DATA LINES =
------------------------------

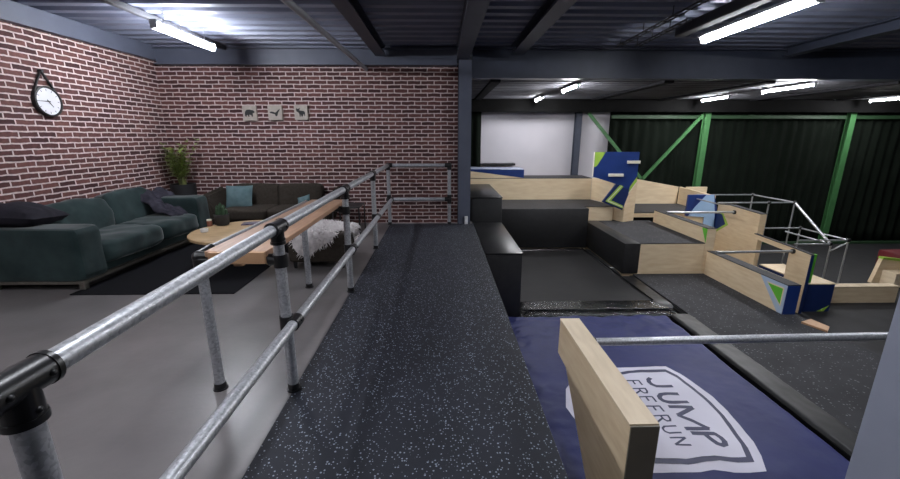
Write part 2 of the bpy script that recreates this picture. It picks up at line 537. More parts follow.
# steel conduit, lamp trunking, cable trays
tag(MB().tube((-1.62, -4, 2.95), (-1.32, 7.64, 2.785), 0.036, 14).build('ceiling_conduit', 'conduit_grey'),
    'thin grey conduit crossing under the ceiling left of the lengthwise beams', 'conduit')
tag(MB().box(-3.70, -4, 3.05, -3.63, 7.46, 3.12, 0.008).build('ceiling_trunking', 'trunk_dark'),
    'grey trunking rail under the ceiling beside the left tube light', 'trunking')
tag(MB().box(3.16, -4, 2.93, 3.30, 5.85, 3.05, 0.008).build('ceiling_trunking', 'trunk_dark'),
    'dark grey trunking rail left of the large bright tube light', 'trunking')
for (xa, ya, xb, yb, l) in ((2.80, 6.85, 2.76, 4.6, 'thin black wire cable tray near the ceiling, the left one of two'),
                            (3.10, 6.88, 3.02, 5.35, 'short black wire cable tray near the ceiling, beside the trunking rail')):
    mb = MB()
    mb.tube((xa, ya, 3.02), (xb, yb, 3.02), 0.011, 8)
    mb.tube((xa + 0.07, ya, 3.02), (xb + 0.07, yb, 3.02), 0.008, 8)
    k = 9
    for i in range(k):
        t = (i + 0.5) / k
        p = Vector((xa, ya, 3.02)).lerp(Vector((xb, yb, 3.02)), t)
        mb.tube(p + Vector((-0.015, 0, 0)), p + Vector((0.085, 0, 0)), 0.008, 6)
        if i % 3 == 0:
            mb.tube(p, p + Vector((0, 0, 0.11)), 0.006, 6)
    tag(mb.build('ceiling_cable_tray', 'black_metal'), l, 'cable tray')

# ------------------------------------------------------------------ lamps
def tube_light(label, x, y0, y1, z, w, mat, group=None, trunk=0.0, open_tube=True):
    t = thing('ceiling_light', label, 'light', (x, (y0 + y1) / 2, z), group)
    hw = 0.022 if open_tube else w * 0.8
    MB().box(x - hw, y0, z + 0.045, x + hw, y1, z + 0.075, 0.006).build('housing', 'lamp_housing', t)
    for yy in (y0, y1):
        MB().box(x - w * 0.35, yy - 0.012, z - 0.03, x + w * 0.35, yy + 0.012, z + 0.07, 0.006).build('end_cap', 'lamp_housing', t)
    mb = MB()
    if open_tube:
        mb.tube((x, y0 + 0.014, z + 0.005), (x, y1 - 0.014, z + 0.005), w * 0.34, 20)
    else:
        n = 10
        prof = [(x + w * 0.5 * cos(pi + pi * i / n), z + 0.040 + w * 0.5 * sin(pi + pi * i / n)) for i in range(n + 1)]
        mb.prism(prof, 'y', y0 + 0.014, y1 - 0.014)
    mb.build('diffuser', mat, t)
    for yy in (y0 + 0.2, y1 - 0.2):
        MB().tube((x, yy, z + 0.075), (x, yy, z + trunk), 0.007, 8).build('hanger', 'conduit_grey', t)
    return t

tube_light('bright tube light under the ceiling above the sofas', -3.40, 5.30, 6.58, 2.90, 0.12, 'lamp_sofa', trunk=0.23)
tube_light('large bright tube light at upper right under the ceiling', 3.64, 4.2, 5.96, 2.90, 0.13, 'lamp_room', trunk=0.23, open_tube=False)
# unseen lamps added out of frame to light the walkway, plywood and right deck
for (x, y) in ((-3.40, 1.0), (-3.40, -2.0), (3.64, 0.6), (6.95, 3.3), (-0.75, 1.1)):
    tube_light('added tube light out of the frame, above or beside the viewer', x, y, y + 1.5, 2.90, 0.11, 'lamp_room', 'added ceiling lights out of frame', trunk=0.23, open_tube=False)
for (x, y0, y1, l) in ((2.60, 8.0, 8.95, 'short tube light nearest above the stepped black platforms in the hall'),
                       (2.52, 10.5, 11.2, 'far tube light left in the hall, in front of the white wall'),
                       (6.98, 10.1, 11.5, 'far tube light in the hall above the second green column'),
                       (6.95, 7.75, 9.0, 'tube light in the hall just under the deep beam, right of centre'),
                       (11.55, 10.2, 11.5, 'far tube light in the hall at the right edge')):
    tube_light(l, x, y0, min(y1, 11.1), 2.535, 0.07, 'lamp_hall', trunk=0.1, open_tube=False)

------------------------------

Copy each line exactly, and leave the pictures out of your copy.

RESPONSE BELOW =
Write part 2 of the bpy script that recreates this picture. It picks up at line 537. More parts follow.
# steel conduit, lamp trunking, cable trays
tag(MB().tube((-1.62, -4, 2.95), (-1.32, 7.64, 2.785), 0.036, 14).build('ceiling_conduit', 'conduit_grey'),
    'thin grey conduit crossing under the ceiling left of the lengthwise beams', 'conduit')
tag(MB().box(-3.70, -4, 3.05, -3.63, 7.46, 3.12, 0.008).build('ceiling_trunking', 'trunk_dark'),
    'grey trunking rail under the ceiling beside the left tube light', 'trunking')
tag(MB().box(3.16, -4, 2.93, 3.30, 5.85, 3.05, 0.008).build('ceiling_trunking', 'trunk_dark'),
    'dark grey trunking rail left of the large bright tube light', 'trunking')
for (xa, ya, xb, yb, l) in ((2.80, 6.85, 2.76, 4.6, 'thin black wire cable tray near the ceiling, the left one of two'),
                            (3.10, 6.88, 3.02, 5.35, 'short black wire cable tray near the ceiling, beside the trunking rail')):
    mb = MB()
    mb.tube((xa, ya, 3.02), (xb, yb, 3.02), 0.011, 8)
    mb.tube((xa + 0.07, ya, 3.02), (xb + 0.07, yb, 3.02), 0.008, 8)
    k = 9
    for i in range(k):
        t = (i + 0.5) / k
        p = Vector((xa, ya, 3.02)).lerp(Vector((xb, yb, 3.02)), t)
        mb.tube(p + Vector((-0.015, 0, 0)), p + Vector((0.085, 0, 0)), 0.008, 6)
        if i % 3 == 0:
            mb.tube(p, p + Vector((0, 0, 0.11)), 0.006, 6)
    tag(mb.build('ceiling_cable_tray', 'black_metal'), l, 'cable tray')

# ------------------------------------------------------------------ lamps
def tube_light(label, x, y0, y1, z, w, mat, group=None, trunk=0.0, open_tube=True):
    t = thing('ceiling_light', label, 'light', (x, (y0 + y1) / 2, z), group)
    hw = 0.022 if open_tube else w * 0.8
    MB().box(x - hw, y0, z + 0.045, x + hw, y1, z + 0.075, 0.006).build('housing', 'lamp_housing', t)
    for yy in (y0, y1):
        MB().box(x - w * 0.35, yy - 0.012, z - 0.03, x + w * 0.35, yy + 0.012, z + 0.07, 0.006).build('end_cap', 'lamp_housing', t)
    mb = MB()
    if open_tube:
        mb.tube((x, y0 + 0.014, z + 0.005), (x, y1 - 0.014, z + 0.005), w * 0.34, 20)
    else:
        n = 10
        prof = [(x + w * 0.5 * cos(pi + pi * i / n), z + 0.040 + w * 0.5 * sin(pi + pi * i / n)) for i in range(n + 1)]
        mb.prism(prof, 'y', y0 + 0.014, y1 - 0.014)
    mb.build('diffuser', mat, t)
    for yy in (y0 + 0.2, y1 - 0.2):
        MB().tube((x, yy, z + 0.075), (x, yy, z + trunk), 0.007, 8).build('hanger', 'conduit_grey', t)
    return t

tube_light('bright tube light under the ceiling above the sofas', -3.40, 5.30, 6.58, 2.90, 0.12, 'lamp_sofa', trunk=0.23)
tube_light('large bright tube light at upper right under the ceiling', 3.64, 4.2, 5.96, 2.90, 0.13, 'lamp_room', trunk=0.23, open_tube=False)
# unseen lamps added out of frame to light the walkway, plywood and right deck
for (x, y) in ((-3.40, 1.0), (-3.40, -2.0), (3.64, 0.6), (6.95, 3.3), (-0.75, 1.1)):
    tube_light('added tube light out of the frame, above or beside the viewer', x, y, y + 1.5, 2.90, 0.11, 'lamp_room', 'added ceiling lights out of frame', trunk=0.23, open_tube=False)
for (x, y0, y1, l) in ((2.60, 8.0, 8.95, 'short tube light nearest above the stepped black platforms in the hall'),
                       (2.52, 10.5, 11.2, 'far tube light left in the hall, in front of the white wall'),
                       (6.98, 10.1, 11.5, 'far tube light in the hall above the second green column'),
                       (6.95, 7.75, 9.0, 'tube light in the hall just under the deep beam, right of centre'),
                       (11.55, 10.2, 11.5, 'far tube light in the hall at the right edge')):
    tube_light(l, x, y0, min(y1, 11.1), 2.535, 0.07, 'lamp_hall', trunk=0.1, open_tube=False)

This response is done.